• _EXERCISE INPUT_
++++
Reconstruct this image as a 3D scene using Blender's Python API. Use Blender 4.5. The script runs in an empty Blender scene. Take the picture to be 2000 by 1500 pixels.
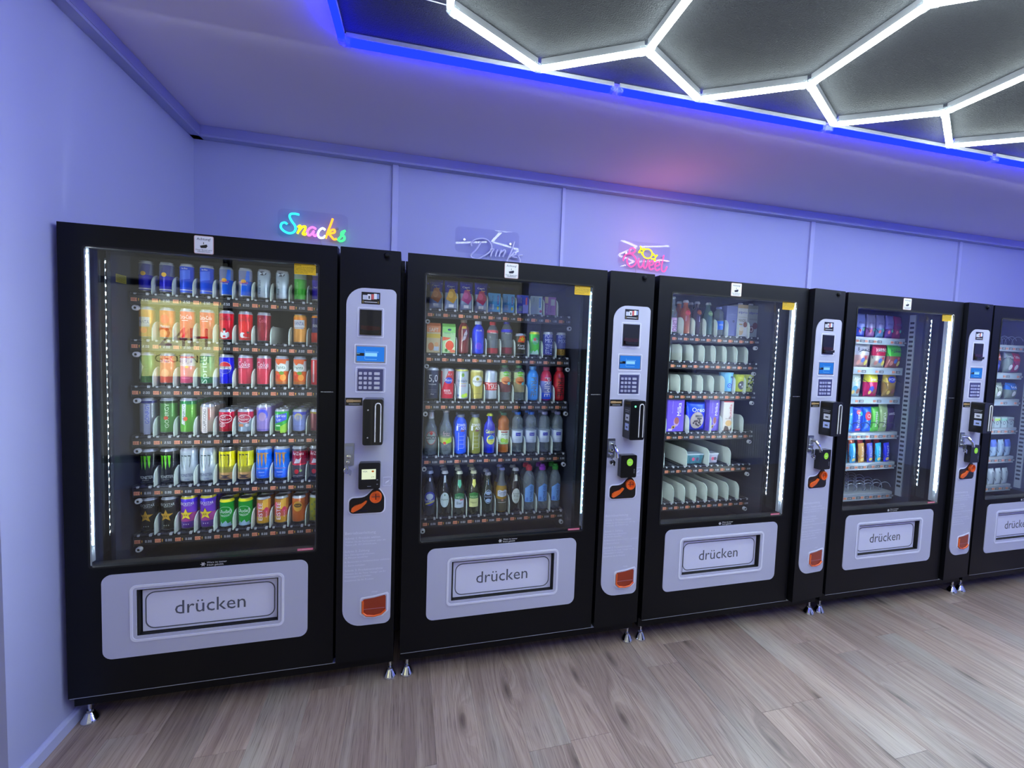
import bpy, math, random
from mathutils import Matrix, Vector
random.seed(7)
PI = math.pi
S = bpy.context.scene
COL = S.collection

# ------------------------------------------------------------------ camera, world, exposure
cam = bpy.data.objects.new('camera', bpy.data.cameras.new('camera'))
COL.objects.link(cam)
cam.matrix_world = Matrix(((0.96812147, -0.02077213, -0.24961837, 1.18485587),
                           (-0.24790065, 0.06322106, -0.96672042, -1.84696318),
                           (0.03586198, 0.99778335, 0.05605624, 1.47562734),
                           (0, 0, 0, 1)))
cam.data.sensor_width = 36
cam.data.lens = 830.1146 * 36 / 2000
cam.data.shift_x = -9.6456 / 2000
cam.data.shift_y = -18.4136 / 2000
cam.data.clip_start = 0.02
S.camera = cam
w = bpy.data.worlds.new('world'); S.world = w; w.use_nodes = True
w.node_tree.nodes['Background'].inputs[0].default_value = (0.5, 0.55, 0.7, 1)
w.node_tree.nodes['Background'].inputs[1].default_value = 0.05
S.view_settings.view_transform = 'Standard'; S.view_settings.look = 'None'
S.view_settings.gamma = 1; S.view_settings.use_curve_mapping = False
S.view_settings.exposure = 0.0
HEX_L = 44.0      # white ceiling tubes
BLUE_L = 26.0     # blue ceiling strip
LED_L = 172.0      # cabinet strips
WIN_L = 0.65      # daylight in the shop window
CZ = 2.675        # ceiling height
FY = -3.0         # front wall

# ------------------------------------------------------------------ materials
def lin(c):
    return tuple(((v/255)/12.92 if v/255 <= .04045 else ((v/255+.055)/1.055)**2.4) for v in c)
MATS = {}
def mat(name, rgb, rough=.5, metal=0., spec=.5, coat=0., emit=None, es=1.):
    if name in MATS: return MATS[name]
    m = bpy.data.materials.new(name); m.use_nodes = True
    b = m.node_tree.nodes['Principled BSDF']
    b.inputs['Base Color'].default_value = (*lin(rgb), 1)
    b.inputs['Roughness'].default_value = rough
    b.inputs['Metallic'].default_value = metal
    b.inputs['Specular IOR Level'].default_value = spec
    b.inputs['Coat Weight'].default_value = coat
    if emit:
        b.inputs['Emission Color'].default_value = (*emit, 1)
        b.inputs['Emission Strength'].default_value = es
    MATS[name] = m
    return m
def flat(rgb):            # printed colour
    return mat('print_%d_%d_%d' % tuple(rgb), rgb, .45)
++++
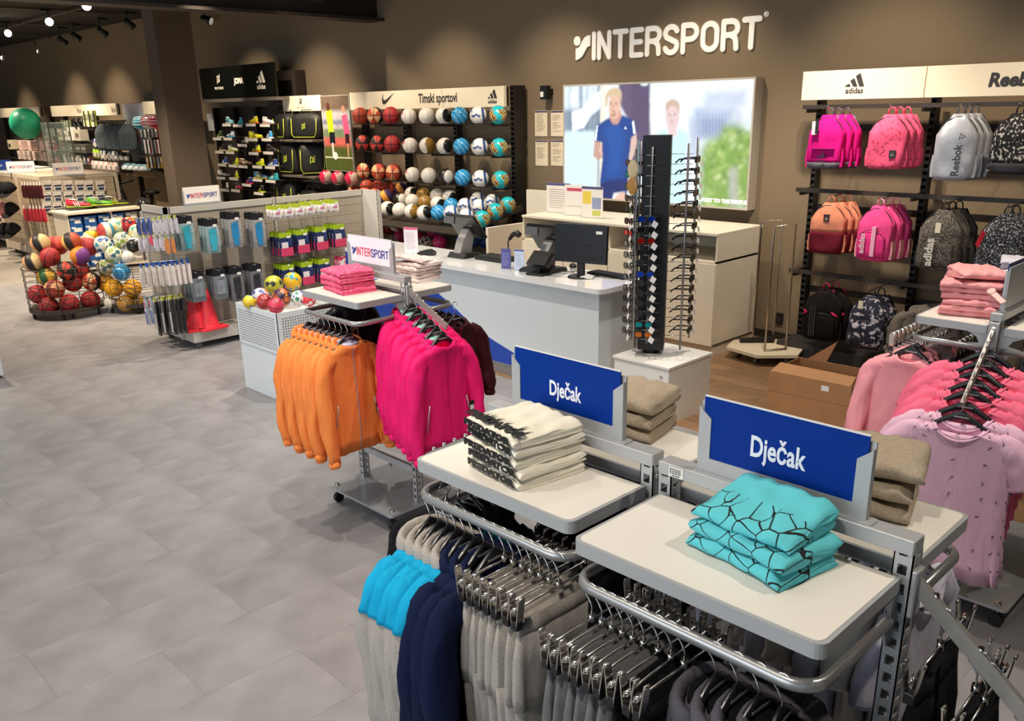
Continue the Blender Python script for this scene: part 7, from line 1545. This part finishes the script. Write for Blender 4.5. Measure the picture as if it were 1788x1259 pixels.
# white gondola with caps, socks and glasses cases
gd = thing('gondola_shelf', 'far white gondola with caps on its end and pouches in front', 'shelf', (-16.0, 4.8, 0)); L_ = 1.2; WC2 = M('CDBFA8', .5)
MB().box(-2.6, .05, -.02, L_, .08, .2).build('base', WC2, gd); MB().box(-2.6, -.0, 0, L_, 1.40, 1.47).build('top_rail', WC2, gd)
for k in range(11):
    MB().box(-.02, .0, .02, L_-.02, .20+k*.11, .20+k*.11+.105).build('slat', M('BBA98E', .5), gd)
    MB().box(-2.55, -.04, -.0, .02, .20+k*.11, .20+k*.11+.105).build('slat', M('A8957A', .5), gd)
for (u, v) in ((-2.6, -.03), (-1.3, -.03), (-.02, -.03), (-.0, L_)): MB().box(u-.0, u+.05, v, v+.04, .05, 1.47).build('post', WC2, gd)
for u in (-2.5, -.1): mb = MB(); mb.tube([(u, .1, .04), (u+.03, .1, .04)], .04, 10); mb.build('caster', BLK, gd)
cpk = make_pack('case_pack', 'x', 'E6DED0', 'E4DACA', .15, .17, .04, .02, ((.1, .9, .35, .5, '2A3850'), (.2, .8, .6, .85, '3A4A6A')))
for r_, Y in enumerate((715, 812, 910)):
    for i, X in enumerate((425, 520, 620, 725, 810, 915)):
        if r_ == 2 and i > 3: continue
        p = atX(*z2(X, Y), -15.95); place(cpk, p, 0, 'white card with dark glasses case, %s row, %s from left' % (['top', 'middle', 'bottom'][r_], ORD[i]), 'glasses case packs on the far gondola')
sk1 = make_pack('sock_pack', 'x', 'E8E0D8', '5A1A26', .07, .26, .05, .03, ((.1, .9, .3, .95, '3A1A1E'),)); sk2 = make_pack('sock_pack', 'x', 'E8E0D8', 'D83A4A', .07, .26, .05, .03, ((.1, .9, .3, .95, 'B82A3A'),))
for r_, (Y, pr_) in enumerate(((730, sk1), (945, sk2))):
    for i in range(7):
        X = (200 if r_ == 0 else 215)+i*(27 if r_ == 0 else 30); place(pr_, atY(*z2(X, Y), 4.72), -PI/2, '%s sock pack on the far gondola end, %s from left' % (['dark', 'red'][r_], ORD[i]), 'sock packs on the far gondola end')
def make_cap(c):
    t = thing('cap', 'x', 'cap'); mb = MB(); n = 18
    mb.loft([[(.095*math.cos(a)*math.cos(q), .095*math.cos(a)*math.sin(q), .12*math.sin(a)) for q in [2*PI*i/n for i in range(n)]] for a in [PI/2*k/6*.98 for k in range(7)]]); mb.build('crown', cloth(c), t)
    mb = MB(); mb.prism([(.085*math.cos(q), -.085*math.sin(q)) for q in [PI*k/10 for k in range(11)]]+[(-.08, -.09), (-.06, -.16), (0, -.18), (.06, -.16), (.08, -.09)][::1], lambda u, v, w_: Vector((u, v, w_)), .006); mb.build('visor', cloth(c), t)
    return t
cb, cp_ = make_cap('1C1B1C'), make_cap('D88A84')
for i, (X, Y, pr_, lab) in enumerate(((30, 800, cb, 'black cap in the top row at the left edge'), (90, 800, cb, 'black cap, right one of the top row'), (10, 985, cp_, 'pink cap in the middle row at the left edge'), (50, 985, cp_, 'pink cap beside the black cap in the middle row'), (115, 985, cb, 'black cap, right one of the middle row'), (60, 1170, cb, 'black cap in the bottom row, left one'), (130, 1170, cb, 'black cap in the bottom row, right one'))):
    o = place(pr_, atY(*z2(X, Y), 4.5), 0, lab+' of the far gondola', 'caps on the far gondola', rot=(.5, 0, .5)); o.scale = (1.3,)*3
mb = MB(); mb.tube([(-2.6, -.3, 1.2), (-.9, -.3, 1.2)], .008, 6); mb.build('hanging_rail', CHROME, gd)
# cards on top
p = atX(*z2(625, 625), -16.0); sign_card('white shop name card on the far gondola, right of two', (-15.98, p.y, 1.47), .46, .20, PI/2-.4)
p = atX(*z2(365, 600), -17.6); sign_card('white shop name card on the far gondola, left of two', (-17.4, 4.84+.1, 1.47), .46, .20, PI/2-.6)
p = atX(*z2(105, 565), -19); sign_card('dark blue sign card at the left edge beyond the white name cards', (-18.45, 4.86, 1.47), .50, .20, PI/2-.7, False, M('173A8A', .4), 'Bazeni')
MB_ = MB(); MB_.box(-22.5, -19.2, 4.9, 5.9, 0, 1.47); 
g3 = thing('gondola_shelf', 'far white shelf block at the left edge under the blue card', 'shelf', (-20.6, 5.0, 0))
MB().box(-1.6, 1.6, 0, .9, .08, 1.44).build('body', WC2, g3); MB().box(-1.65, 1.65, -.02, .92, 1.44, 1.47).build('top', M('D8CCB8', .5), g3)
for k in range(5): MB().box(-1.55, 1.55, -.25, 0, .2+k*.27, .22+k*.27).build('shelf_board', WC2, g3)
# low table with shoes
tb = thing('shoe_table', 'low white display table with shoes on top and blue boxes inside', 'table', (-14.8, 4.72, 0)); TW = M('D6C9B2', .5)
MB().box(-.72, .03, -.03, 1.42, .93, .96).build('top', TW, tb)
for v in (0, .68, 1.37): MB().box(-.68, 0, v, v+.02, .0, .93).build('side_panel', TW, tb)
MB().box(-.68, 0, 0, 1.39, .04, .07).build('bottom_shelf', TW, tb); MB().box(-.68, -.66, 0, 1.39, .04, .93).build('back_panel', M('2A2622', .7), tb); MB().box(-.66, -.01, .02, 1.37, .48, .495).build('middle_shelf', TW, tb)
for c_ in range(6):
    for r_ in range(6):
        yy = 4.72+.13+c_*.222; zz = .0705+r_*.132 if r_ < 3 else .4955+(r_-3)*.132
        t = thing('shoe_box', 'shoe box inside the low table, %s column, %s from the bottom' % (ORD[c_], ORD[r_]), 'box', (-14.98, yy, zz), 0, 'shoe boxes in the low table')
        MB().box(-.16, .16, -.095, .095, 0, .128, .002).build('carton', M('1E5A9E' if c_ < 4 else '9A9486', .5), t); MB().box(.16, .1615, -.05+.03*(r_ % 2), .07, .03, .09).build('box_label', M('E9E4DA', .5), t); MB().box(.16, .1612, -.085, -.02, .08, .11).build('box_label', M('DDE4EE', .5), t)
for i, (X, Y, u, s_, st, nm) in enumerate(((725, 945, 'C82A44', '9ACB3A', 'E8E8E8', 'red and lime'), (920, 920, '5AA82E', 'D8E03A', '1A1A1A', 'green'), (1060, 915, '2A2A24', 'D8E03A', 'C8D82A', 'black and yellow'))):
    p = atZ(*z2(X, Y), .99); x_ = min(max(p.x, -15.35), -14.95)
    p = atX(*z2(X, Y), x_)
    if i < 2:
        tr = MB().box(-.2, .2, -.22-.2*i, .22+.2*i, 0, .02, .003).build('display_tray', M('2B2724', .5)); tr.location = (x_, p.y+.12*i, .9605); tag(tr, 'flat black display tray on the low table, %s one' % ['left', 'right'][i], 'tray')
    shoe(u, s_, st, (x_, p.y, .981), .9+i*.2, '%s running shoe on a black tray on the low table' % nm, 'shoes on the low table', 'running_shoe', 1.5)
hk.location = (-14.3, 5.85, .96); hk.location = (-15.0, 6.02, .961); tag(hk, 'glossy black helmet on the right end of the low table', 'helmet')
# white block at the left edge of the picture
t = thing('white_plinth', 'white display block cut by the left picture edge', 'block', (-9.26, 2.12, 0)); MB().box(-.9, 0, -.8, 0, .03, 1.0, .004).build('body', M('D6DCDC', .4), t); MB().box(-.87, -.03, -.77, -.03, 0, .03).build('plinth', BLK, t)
++++
Repeat only the lines from the one holding "Reconstruct this image" to the one holding "COL = S.collection", both ends included, and drop the images.

• _COMPLETED TASK_
Reconstruct this image as a 3D scene using Blender's Python API. Use Blender 4.5. The script runs in an empty Blender scene. Take the picture to be 2000 by 1500 pixels.
import bpy, math, random
from mathutils import Matrix, Vector
random.seed(7)
PI = math.pi
S = bpy.context.scene
COL = S.collection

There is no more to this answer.